Alain raconte aux policiers éberlués qu’il aurait ainsi suivi le projet imaginé par Jacques Mariani pour se venger du clan Germani. Le circuit qu’il décrit est des plus tortueux. Pour mettre son projet à exécution, Jacques Mariani se serait mis en contact avec une autre famille appartenant au Who’s Who du grand banditisme français : les Faïd. Il aurait d’abord contacté Rachid Faïd, le frère du célèbre braqueur Rédoine Faïd (qui vient d’être condamné en appel à vingt-cinq ans de prison pour un braquage avorté ayant coûté la vie à une policière), pour embaucher un tueur dans la région marseillaise.

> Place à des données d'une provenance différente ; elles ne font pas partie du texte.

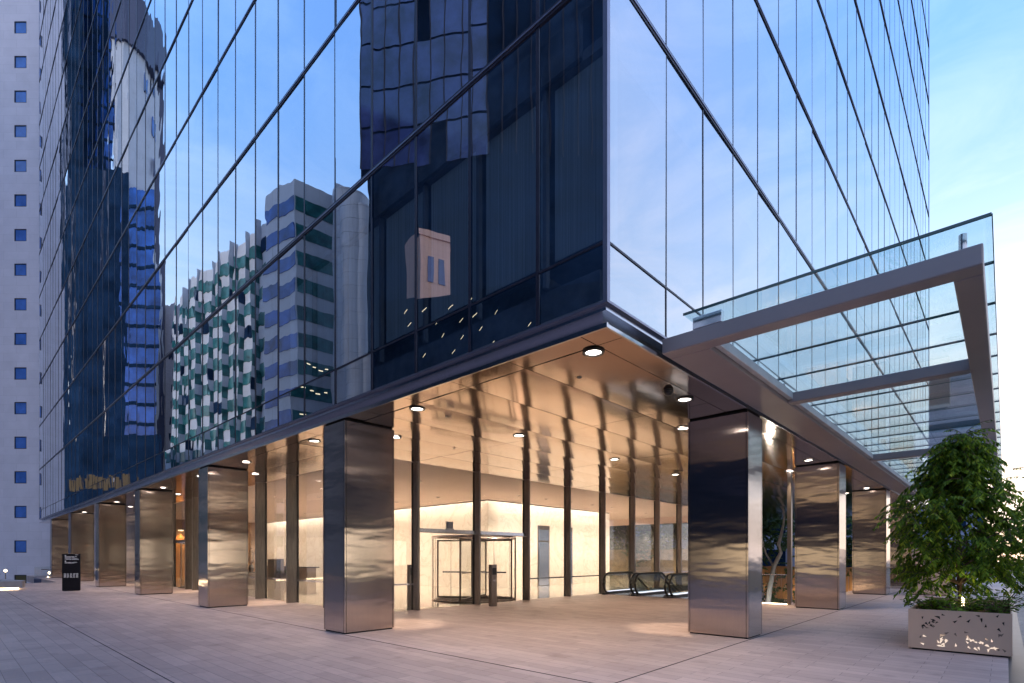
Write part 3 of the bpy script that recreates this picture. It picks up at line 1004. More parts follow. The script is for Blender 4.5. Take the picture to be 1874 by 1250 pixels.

Alain, lui, se serait chargé de cette mise en relation entre Rachid Faïd et Jacques Mariani. Plusieurs zones d’ombre demeurent. On ne sait pas, par exemple, comment l’homme d’affaires connaît le frère du braqueur. Difficile de comprendre, également, l’intérêt qu’aurait pu avoir Rédoine Faïd, l’enfant de l’Oise, braqueur chevronné surnommé « le Cerveau », à s’allier avec la Brise de Mer dans une histoire de règlement de comptes insulo-insulaire. Lors des nombreuses surveillances effectuées entre février et décembre 2017, les policiers ont pourtant noté que « Mariani se sert de lui [d’Alain, NDLR] pour entrer en contact avec Rachid Faïd. » Un lien a donc bel et bien été établi entre le Corse et le frère du braqueur. Contacté, l’avocat de Rédoine Faïd, Me Joseph Cohen-Sabban, n’a pas souhaité commenter ces déclarations, dont il ne connaît pas la teneur.
La suite de l’histoire reste à écrire. Jacques Mariani, lui, aimerait déjà y mettre fin. Sollicité par notre journal, il reconnaît avoir rencontré une fois Rachid Faïd, à Nantes, pour parler « immobilier », mais n’avoir jamais croisé la route de Rédoine. Il nie toute implication dans les assassinats de l’aéroport de Bastia. « Jamais, jamais, jamais. Tout ce qu’[Alain] raconte, c’est n’importe quoi. Il m’instrumentalise pour échapper à ses ennuis judiciaires. » Quelques jours avant son interpellation, Jacques Mariani aurait appelé directement un policier de l’OCLCO – l’office central de lutte contre le crime organisé – pour lui dire, de vive voix, qu’il n’avait rien à voir avec le double homicide. Il n’a manifestement pas été cru sur parole.